Potentially the most psychedelic track on the album, ‘Nobody Knows’ opens with a gentle acoustic guitar before exploding open into a full blown psych jam over a blues progression. Driven by a steady bassline and packed with wailing guitars, it’s Cosmos at their most wild. “It’s got some psychy things - a bit of a twelve bar blues into a psych jam, that’s probably the best way to put it,” says Jack. “I like experimenting, making the song climax by adding in stuff that sounds cooked. I think having the recorded track down gives you a bit more freedom to paint over it, maybe sometimes too much, but you just kind of do it.”

Photograph by James Whiting
Next up is the brief interlude of ‘Wanderings’, an album highlight that cools things off for a moment with atmospheric guitar chords and some gloriously spacey female vocals. It’s a bit of an outlier on the album, and finds Cosmos looking into directions they haven’t previously explored - the only giveaway that it is actually a Cosmos track is Jack’s rich vocals, buried in beneath everything else. “I had those chords and melody on my phone since I was 17,” explains Jack “I finally went back and found it, and just thought ‘I’ll work on that’. But I didn’t really know where to take it so we had Tom’s sister and a friend come in to put some vocals on it, and we just made it an interlude.”

‘Sea Of Green’ picks up with the mysterious being travelling on and finding the sea of green - “that’s actually a Beatles’ reference” laughs Jack, “you’ve got to put one in.” The track opens with a woozy intro that jams for a moment before settling into a bluesy groove. The guitars are a bit more subtle this time around, making way for Jack’s powerful vocals - that is, until the song bursts open with some burning guitar solos plus some cheeky percussion. “You could kind of put it as an Albert King psych rock song - that standard blues lick into a psych jam,” Jack explains. “I think we were listening to ‘Born Under A Bad Sign’ a little bit when we were writing this song. So we combined some traditional blues with super spacey sounds. And it’s got a NASA recording in it too.”

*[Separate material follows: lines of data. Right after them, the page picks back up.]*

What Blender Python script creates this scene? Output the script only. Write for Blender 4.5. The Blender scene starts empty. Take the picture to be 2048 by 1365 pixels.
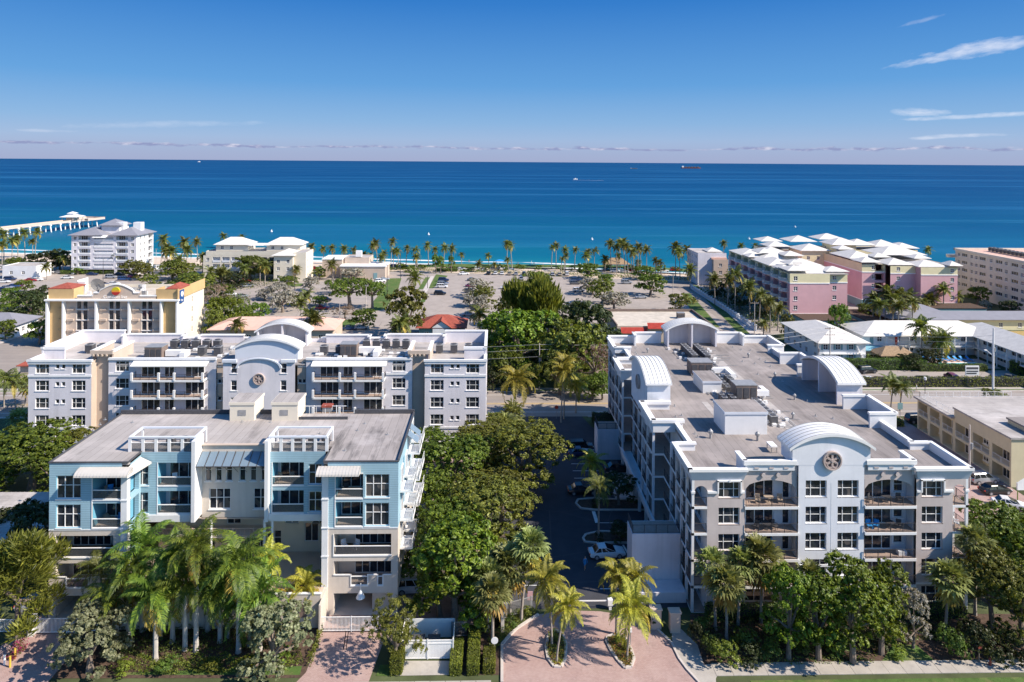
import bpy, math, random
import numpy as np
from mathutils import Matrix, Vector
random.seed(7); RNG = np.random.default_rng(7)
SC = bpy.context.scene
COL = SC.collection
PI = math.pi
# ------------------------------------------------------------ camera, sky, sun, exposure
F_PX, CAM_H = 1365.0, 51.0                      # focal length in pixels of a 2048 wide frame, height of the drone
YAW, ROLL, HOR = math.radians(1.43), math.radians(.39), 324.0
cam_d = bpy.data.cameras.new('camera'); cam = bpy.data.objects.new('camera', cam_d); COL.objects.link(cam)
cam_d.sensor_width = 36; cam_d.lens = 36*F_PX/2048
cam_d.shift_y = -(682.5-HOR)/2048
cam_d.clip_start = .5; cam_d.clip_end = 300000
_r = Vector((math.cos(YAW), -math.sin(YAW), 0)); _f = Vector((math.sin(YAW), math.cos(YAW), 0)); _u = Vector((0, 0, 1))
_r2 = _r*math.cos(ROLL)+_u*math.sin(ROLL); _u2 = -_r*math.sin(ROLL)+_u*math.cos(ROLL)
M = Matrix((_r2, _u2, -_f)).transposed().to_4x4(); M.translation = (0, 0, CAM_H)
cam.matrix_world = M; SC.camera = cam
SUN_EL, SUN_AZ = math.radians(40.5), math.radians(90+20)    # azimuth clockwise from +Y (out to sea)
sun_dir = Vector((math.sin(SUN_AZ)*math.cos(SUN_EL), math.cos(SUN_AZ)*math.cos(SUN_EL), math.sin(SUN_EL)))
sl = bpy.data.lights.new('sun', 'SUN'); sl.energy = 5.0; sl.angle = math.radians(.53); sl.color = (1, .89, .76)
so = bpy.data.objects.new('sun', sl); COL.objects.link(so); so.rotation_euler = sun_dir.to_track_quat('Z', 'Y').to_euler()
so.location = (60, -40, 120)
w = bpy.data.worlds.new('World'); SC.world = w; w.use_nodes = True
SC.view_settings.view_transform = 'Standard'; SC.view_settings.look = 'None'
SC.view_settings.exposure = 0.66; SC.view_settings.gamma = 1
try: SC.view_settings.use_curve_mapping = False
except Exception: pass

class NT:
    """tiny node-graph writer"""
    def __init__(s, tree): s.t = tree; s.n = tree.nodes; s.l = tree.links
    def new(s, typ, ins=None, **kw):
        nd = s.n.new(typ)
        for k, v in kw.items(): setattr(nd, k, v)
        for k, v in (ins or {}).items():
            sock = nd.inputs[k]
            if isinstance(v, bpy.types.NodeSocket): s.l.new(v, sock)
            else: sock.default_value = v
        return nd
    def math(s, op, a, b=0.0, clamp=False):
        nd = s.n.new('ShaderNodeMath'); nd.operation = op; nd.use_clamp = clamp
        for i, v in enumerate((a, b)):
            if isinstance(v, bpy.types.NodeSocket): s.l.new(v, nd.inputs[i])
            else: nd.inputs[i].default_value = v
        return nd.outputs[0]
    def mix(s, fac, a, b, mode='MIX'):
        nd = s.n.new('ShaderNodeMix'); nd.data_type = 'RGBA'; nd.blend_type = mode; nd.clamp_factor = True
        for i, v in ((0, fac), (6, a), (7, b)):
            if isinstance(v, bpy.types.NodeSocket): s.l.new(v, nd.inputs[i])
            else: nd.inputs[i].default_value = v if i == 0 else (*v[:3], 1)
        return nd.outputs[2]
    def ramp(s, fac, stops, interp='LINEAR'):
        nd = s.n.new('ShaderNodeValToRGB'); s.l.new(fac, nd.inputs[0]); cr = nd.color_ramp; cr.interpolation = interp
        while len(cr.elements) < len(stops): cr.elements.new(.5)
        for e, (p, c) in zip(cr.elements, stops):
            e.position = p; e.color = (*c, 1) if len(c) == 3 else c
        return nd.outputs[0]
    def mr(s, v, a, b, c=0.0, d=1.0):
        nd = s.n.new('ShaderNodeMapRange'); s.l.new(v, nd.inputs[0])
        for i, x in zip((1, 2, 3, 4), (a, b, c, d)): nd.inputs[i].default_value = x
        return nd.outputs[0]
    def noise(s, scale, detail=3, rough=.55, vec=None, out=0, dist=0):
        nd = s.n.new('ShaderNodeTexNoise'); nd.inputs['Scale'].default_value = scale
        nd.inputs['Detail'].default_value = detail; nd.inputs['Roughness'].default_value = rough; nd.inputs['Distortion'].default_value = dist
        if vec is not None: s.l.new(vec, nd.inputs['Vector'])
        return nd.outputs[out]
    def mapping(s, vec, scale=(1, 1, 1), loc=(0, 0, 0), rot=(0, 0, 0)):
        nd = s.n.new('ShaderNodeMapping'); s.l.new(vec, nd.inputs[0])
        nd.inputs['Scale'].default_value = scale; nd.inputs['Location'].default_value = loc; nd.inputs['Rotation'].default_value = rot
        return nd.outputs[0]

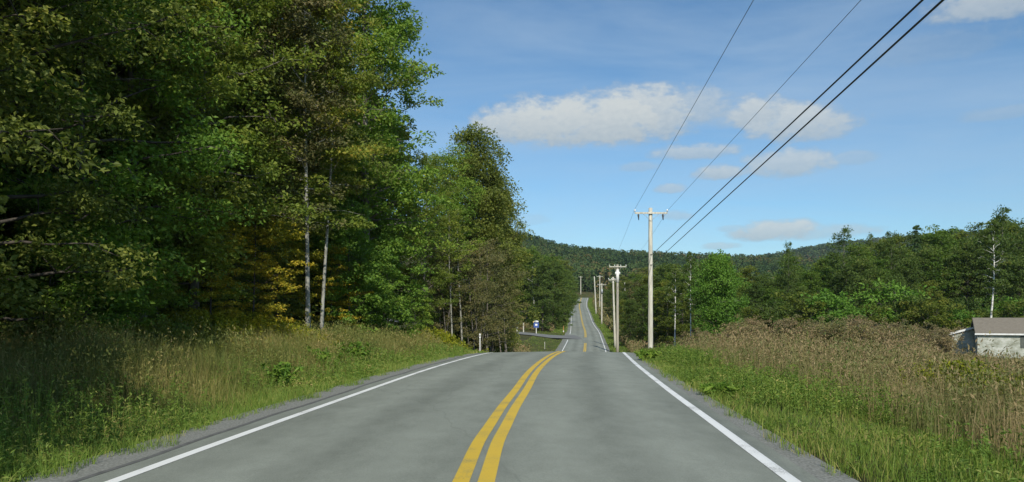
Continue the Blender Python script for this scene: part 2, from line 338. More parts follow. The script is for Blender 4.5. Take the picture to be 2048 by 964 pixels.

Up next is ‘I See A Man’ which takes off right where ‘Sea Of Green’ finishes. “That’s the being facing humans” says Jack. “Does he come in peace or not, we don’t know, although the humans are reacting so they’re both going full war with it.” The track opens with Cosmos at their most soulful, before things turn and they pound out a blown out blues. “Minimal guitars on it, real dirty blues, as dirty as I can get it without it being harsh,” Jack describes, “it’s real gritty and it’s got a bit of hair on it.”

Finally, to round out the album is ‘Remember The Day’, Coming Home’s powerful closer and first single, which sees Cosmos pushing themselves one bit further before the album is out while also hinting at what might come next. “It was probably the single because it’s a little bit disconnected from the rest of the album,” Jack explains, “probably more emotional in a sense and a bit more lyric driven. It’s also a bit separate from the rest of the concept - it’s just an argument between a male and female, asking the same questions and doubting the same things between each other. It can be in the perspective of a boy or a girl, which I like.” For a band that self-admittedly “doesn’t do riffs”, ‘Remember The Day’ might be the one exception, with a beefed-up guitar leading the charge as Jack howls the verses. However, things cool off at the chorus and makes for an intensely triumphant end to an impressive album.

Overall, Coming Home is a monstrous return for Cosmos. From the opening crackles of the introduction, all the way through to the final guitar wails of ‘Remember The Day’, it’s an incredibly tight and cohesive album that plays like a wild journey into their own sonic universe. The album is set to be released this Friday April 20th, and will be launched at Cherry Bar on Friday April 27th, with supports from The Black Heart Death Cult and Auntie Leo & The Backstabbers - a show Jack describes as a “spaghetti western psychfest.”

And then what next? “Straight back into the studio, smack another one out” says Jack. “With the next one, we’re going to push ourselves a lot harder, maybe do it a bit more carefully - we’re definitely aiming higher.” Regardless of their next move, it’s safe to say that with Coming Home, Cosmos are clearly hitting a peak and proving themselves as a force to be reckoned with.